Beast on Bryant

Opponents blast big Mission project despite affordable housing land deal

Roland Li : bizjournal – excerpt

Activists in the Mission continue to oppose a large housing proposal even after the developer agreed to donate a third of the block-sized parcel for affordable housing, underscoring continued tension in a neighborhood that previously sought a moratorium on all new market-rate development.

The Nick Podell Co. is proposing 199 market-rate units at 2000-2070 Bryant St. and has agreed to donate a third of the 64,000-square-foot parcel to the city to build up to 125 affordable units, which would make 38 percent of the site affordable housing. The land donation is valued at $26 million and fulfills the project’s affordable housing requirement, but the city would have to select an affordable housing developer and obtain public subsidies to build the housing.

“We heard loud and clear that affordable housing is a priority so we went back to the drawing board to find a way to significantly increase our commitment,” said Nick Podell. “We’re excited to collaborate with the Mayor’s Office of Housing to bring a 100 percent affordable housing building to the Mission, by delivering a shovel ready site.”

A previous proposal called for 17 percent affordable housing on 47 on-site rental units for tenants making up to 55 percent of the area median income. The new plan will also include a pedestrian passage through the middle of the block and 11,000 square feet of art and light industrial space, known as production, distribution, and repair (PDR) space. Five of the ground-floor units will be flexible use and allow artists to work and live in the units.
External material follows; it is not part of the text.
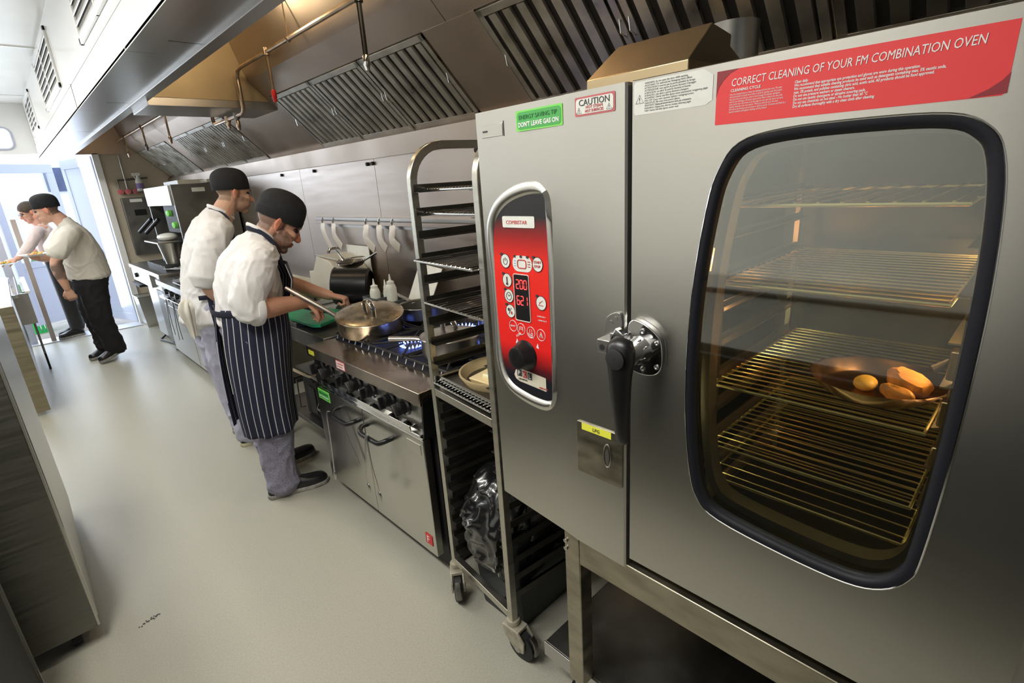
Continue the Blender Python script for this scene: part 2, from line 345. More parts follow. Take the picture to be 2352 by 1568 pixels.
# slanted back with filters : plane x+z=3.86, from (1.9,1.96) to (1.567,2.293)
def SL(s, n=0.0):  # s = distance up the slope from the bottom edge, n = proud of the plane (towards aisle/down)
    q = math.sqrt(0.5); return (XW - s * q - n * q, 1.96 + s * q - n * q)
def slab(m, s0, s1, y0, y1, n0, n1):
    a, b_, c, d = SL(s0, n0), SL(s1, n0), SL(s1, n1), SL(s0, n1)
    return m.prism([a, b_, c, d], 'y', y0, y1)
obj('back_ledge', M().prism([(XW, 1.83), (XW - 0.02, 1.83), (XW - 0.035, 1.945), (XW, 1.97)], 'y', -2.2, YE), 'hood', hd)
for y0, y1 in ((-2.2, 0.05), (0.05, 1.95), (1.95, 4.05), (4.05, 4.5), (4.5, 6.95), (6.95, YE)):
    obj('back_panel', slab(M(), 0.475, 0.62, y0 + 0.002, y1 - 0.002, -0.01, 0.0), 'hood', hd)
    obj('back_panel', slab(M(), 0.0, 0.475, y0 + 0.002, y1 - 0.002, -0.02, -0.008), 'hood', hd)
    obj('upper_panel', M().prism([SL(0.62), SL(0.62, -0.01), (1.33, ZC), (1.32, ZC)], 'y', y0 + 0.002, y1 - 0.002), 'hood', hd)
for y0, y1 in ((1.77, 2.13), (3.97, 5.06), (6.87, 7.2)):
    obj('blank_panel', slab(M(), 0.0, 0.475, y0, y1, -0.008, 0.001), 'hood', hd, 0.001)
fi = 0
def bank(edges, lab):
    for y1, y0, nm in edges:
        f = thing('grease_filter', nm, 'filter', (1.72, (y0 + y1) / 2, 1.96), 'grease filters in the slanted back of the canopy')
        fr = M(); slab(fr, 0.005, 0.035, y0, y1, -0.006, 0.008); slab(fr, 0.44, 0.47, y0, y1, -0.006, 0.008); slab(fr, 0.005, 0.47, y0, y0 + 0.028, -0.006, 0.008); slab(fr, 0.005, 0.47, y1 - 0.028, y1, -0.006, 0.008)
        obj('frame', fr, 'filter', f, 0.0015)
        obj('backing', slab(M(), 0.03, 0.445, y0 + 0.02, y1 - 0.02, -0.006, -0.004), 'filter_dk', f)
        n = 7; w = (y1 - y0 - 0.056) / n
        for k in range(n):
            a = y0 + 0.028 + k * w; b0 = SL(0.04, 0.0); b1 = SL(0.435, 0.0)
            sec = [(0.10, -0.002), (0.14, 0.010), (0.66, 0.010), (0.72, -0.002)]
            def P(s, u, nn): x, z = SL(s, nn); return (x, a + u * w, z)
            vs = [P(0.037, u, nn) for u, nn in sec] + [P(0.438, u, nn) for u, nn in sec]
            mm = M().add(vs, [(0, 1, 5, 4), (1, 2, 6, 5), (2, 3, 7, 6), (3, 2, 1, 0), (4, 5, 6, 7)])
            obj('baffle', mm, 'filter', f)
        for hy in (y0 + 0.014, y1 - 0.014):
            px, pz = SL(0.2, 0.008); qx, qz = SL(0.27, 0.008); rx, rz = SL(0.235, 0.03)
            obj('clip', M().tube([(px, hy, pz), (rx, hy, rz), (qx, hy, qz)], 0.0022, 5), 'chrome', f)
bank([(1.76, 1.16, 'dark greasy filter above the oven with its corner by the blank canopy panel'), (1.15, 0.55, 'dark greasy filter above the oven control panel behind the vent box'), (0.54, -0.06, 'dark greasy filter above the oven door, rightmost in the photo'), (-0.07, -0.67, 'dark greasy filter beyond the oven, past the right edge of the photo')], '')
bank([(3.95, 3.35, 'louvred filter left of three over the front chef'), (3.34, 2.74, 'louvred filter in the middle of three over the hob'), (2.73, 2.14, 'louvred filter right of three, nearest the trolley top')], '')
bank([(6.85, 6.26, 'grey filter left of three in the second canopy bay'), (6.25, 5.66, 'grey filter middle of three in the second canopy bay'), (5.65, 5.07, 'grey filter right of three in the second canopy bay')], '')
bank([(8.8, 8.28, 'far filter left of three in the last canopy bay'), (8.27, 7.75, 'far filter middle of three in the last canopy bay'), (7.74, 7.22, 'far filter right of three in the last canopy bay')], '')
# cross partition at y=4.05..4.5
BR = mat('lamplit_hood_end', (0.44, 0.35, 0.22), 0.5, 0.75, 0.12, 3)  # warm hood-lamp light is put into this brown colour
obj('end_panel', M().prism([(0.86, ZL + 0.02), (1.6, ZL + 0.02), (1.33, ZC), (0.86, ZC)], 'y', 4.05, 4.06), BR, hd)
obj('end_panel', M().prism([(0.86, ZL + 0.02), (1.6, ZL + 0.02), (1.33, ZC), (0.86, ZC)], 'y', 4.52, 4.53), 'hood', hd)
obj('cross_gutter', M().prism([(0.84, ZL - 0.03), (1.64, ZL - 0.03), (1.61, ZL + 0.02), (0.84, ZL + 0.02)], 'y', 4.05, 4.53), 'steel', hd, 0.003)
obj('end_panel', M().prism([(0.55, 2.285), (1.57, 2.285), (1.33, ZC), (0.55, ZC)], 'y', YE - 0.03, YE - 0.02), 'hood', hd)
obj('end_panel', M().box(0.85, XW, -2.2, -2.19, ZL, ZC), 'hood', hd)
# light fittings
for y, lb_ in ((1.75, 'over the trolley'), (3.35, 'over the work table'), (5.8, 'in the second bay')):
    t = thing('bulkhead_light', 'round bulkhead lamp up inside the canopy ' + lb_, 'light', (1.12, y, ZC - 0.12), 'bulkhead lamps inside the canopy')
    obj('base', M().cyl((1.12, y, ZC - 0.03), (1.12, y, ZC), 0.09, n=24), 'steel_dk', t)
    obj('globe', M().lathe([(0.075, ZC - 0.03), (0.078, ZC - 0.06), (0.06, ZC - 0.09), (0.03, ZC - 0.105), (0.001, ZC - 0.108)], (1.12, y, 0)), mat('lamp_glass', (1, 0.8, 0.5), 0.3, emit=(1, 0.72, 0.36), estr=6), t)
# fire suppression pipe
pp = thing('suppression_pipe', 'copper fire suppression pipe running through the canopy with hanging nozzles', 'pipe', (1.38, 4.0, 2.2))
px = 1.38
path = cat([(px, -1.0, 2.45), (px, 3.90, 2.45)], 1) + [(px, 3.96, 2.44), (px, 3.985, 2.41), (px, 3.99, 2.38), (px, 3.99, 2.22), (px, 4.0, 2.195), (px, 4.03, 2.185), (px, 4.65, 2.185), (px, 4.68, 2.195), (px, 4.69, 2.22), (px, 4.69, 2.40), (px, 4.71, 2.43), (px, 4.75, 2.44), (px, 8.85, 2.44)]
obj('pipe_run', M().tube(path, 0.013, 10), 'copper', pp)
def nozzle(y, z0, z1, body='black', tip='copper', x=px, big=False):
    r = 0.011 if not big else 0.014
    nz = obj('dropper', M().cyl((x, y, z0), (x, y, z1 + 0.05), r * 0.85, n=10).cyl((x, y, z0 - 0.02), (x, y, z0 + 0.02), 0.02, n=12), body, pp)
    obj('nozzle_tip', M().lathe([(0.001, z1), (0.011, z1 + 0.002), (0.012, z1 + 0.02), (0.015, z1 + 0.025), (0.015, z1 + 0.06), (0.010, z1 + 0.07)], (x, y, 0), n=14), tip, nz)
nozzle(2.32, 2.45, 2.155, 'black', 'chrome', big=True); nozzle(3.43, 2.45, 2.175, 'copper', 'red')
nozzle(1.28, 2.45, 2.20, 'copper', 'red'); nozzle(4.35, 2.185, 2.12, 'copper', 'copper'); nozzle(4.15, 2.185, 2.09, 'steel_dk', 'copper')
nozzle(6.1, 2.44, 2.17, 'copper', 'copper'); nozzle(7.2, 2.44, 2.19, 'copper', 'steel_dk'); nozzle(8.3, 2.44, 2.2, 'copper', 'copper')
obj('hanger', M().cyl((px, 3.1, 2.45), (px, 3.1, 2.85), 0.004, n=6).tube([(px, 3.1, 2.465), (px + 0.02, 3.1, 2.45), (px, 3.1, 2.43), (px - 0.02, 3.1, 2.45)], 0.004, 6, closed=True), 'copper', pp)
# ================================================================ COMBINATION OVEN
X0 = 0.88
ov = thing('combination_oven', 'large stainless combination oven with red control panel and glass door, at the right', 'oven', (1.25, 0.48, 0.73))
def YZ(x, pts): return [(x, p[0], p[1]) for p in pts]
# body shell
obj('body_shell', M().box(0.965, 1.66, 1.012, 1.03, 0.735, 1.80).box(0.965, 1.66, -0.09, -0.072, 0.735, 1.80).box(0.965, 1.66, -0.09, 1.03, 1.785, 1.80).box(0.965, 1.66, -0.09, 1.03, 0.73, 0.75).box(1.64, 1.66, -0.09, 1.03, 0.735, 1.80).box(0.965, 1.66, 0.56, 0.58, 0.75, 1.79), 'steel', ov, 0.002)
# cavity lining
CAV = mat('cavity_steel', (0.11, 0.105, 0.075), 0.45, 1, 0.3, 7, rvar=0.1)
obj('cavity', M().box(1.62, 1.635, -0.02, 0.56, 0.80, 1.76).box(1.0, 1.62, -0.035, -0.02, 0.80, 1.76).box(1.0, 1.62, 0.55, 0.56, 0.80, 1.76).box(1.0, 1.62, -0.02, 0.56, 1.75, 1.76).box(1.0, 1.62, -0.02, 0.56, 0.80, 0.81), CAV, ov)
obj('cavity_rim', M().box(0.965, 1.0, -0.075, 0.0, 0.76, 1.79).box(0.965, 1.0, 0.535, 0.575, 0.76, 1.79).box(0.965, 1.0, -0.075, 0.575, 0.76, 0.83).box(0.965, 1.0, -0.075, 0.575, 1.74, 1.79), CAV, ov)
# door
D0, D1, DZ0, DZ1 = -0.072, 0.580, 0.757, 1.803
win = [(0.406, 1.640), (0.376, 1.678), (0.312, 1.692), (0.201, 1.694), (0.117, 1.689), (0.080, 1.672), (0.061, 1.640), (0.050, 1.565), (0.045, 1.43), (0.048, 1.233), (0.057, 1.062), (0.067, 1.010), (0.097, 0.973), (0.147, 0.956), (0.246, 0.957), (0.37, 0.972), (0.415, 1.003), (0.436, 1.078), (0.449, 1.227), (0.444, 1.421), (0.424, 1.577)]
wo = cat(win, 4, True)
cy, cz = 0.25, 1.32
def offs(pts, d):
    n = len(pts); out = []
    for i in range(n):
        a = Vector(pts[i - 1]); b = Vector(pts[(i + 1) % n]); t = (b - a).normalized(); nn = Vector((t.y, -t.x))
        p = Vector(pts[i]); c = Vector((cy, cz))
        if (c - p).dot(nn) < 0: nn = -nn
        out.append(tuple(p + nn * d))
    return out
def outer(p):
    dy, dz = p[0] - cy, p[1] - cz; k = min((D1 - cy) / dy if dy > 0 else (D0 - cy) / dy if dy < 0 else 1e9, (DZ1 - cz) / dz if dz > 0 else (DZ0 - cz) / dz if dz < 0 else 1e9)
    return (cy + dy * k, cz + dz * k)
o2 = [outer(p) for p in wo]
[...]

BDE Architecture designed the project.

The Mayor’s Office of Housing and Community Development supports the deal, which would provide a rare large public site in a neighborhood that has become a poster child of the city’s soaring rents and increase in evictions. Buying sites in the area costs hundreds of thousands of dollars per unit and is a major obstacle in providing affordable housing. Last July, the city bought land at 490 South Van Ness for 72 units for $18.5 million, a cost of $256,944 per unit. The Carpenters Union Local No. 22 also supports the project.

But housing activists believe that the developer isn’t doing enough and is passing along the responsibility of actually building the affordable housing to the city. Spike Kahn, founder of the Pacific Felt Factory, an art space in the Mission, cited another market-rate project, Vida, which donated land to the city at Shotwell and Cesar Chavez streets that will hold 40 units. Vida opened to market-rate tenants in 2014, but the city still hasn’t found a developer for the affordable portion of the site two years later.

The community is concerned that “this third of the block will stay fallow like all the other ones,” said Kahn. Instead, the community is seeking over 50 percent of on-site affordable housing and replacement of the 50,000 square feet of existing PDR space on the property.

Like other activists, Kahn believes that new market-rate housing development in the Mission will accelerate displacement by attracting more wealthy newcomers to the area, in contrast to some city officials like Mayor Ed Lee who believe that creating new housing will alleviate rent increases.

“I think the new supply is the problem,” said Kahn. “You can put your market-rate housing on the west side.” (Residents in the Sunset and Richmond Districts have said that new market-rate housing should be concentrated in the city’s Eastern Neighborhoods.)

Evette Davis, a spokeswoman for Nick Podell Co., said that the developer would continue to work with the community but no further concessions were planned.

“We’ve pushed and stretched ourselves to be as responsive as we can,” she said. “We want to build housing.”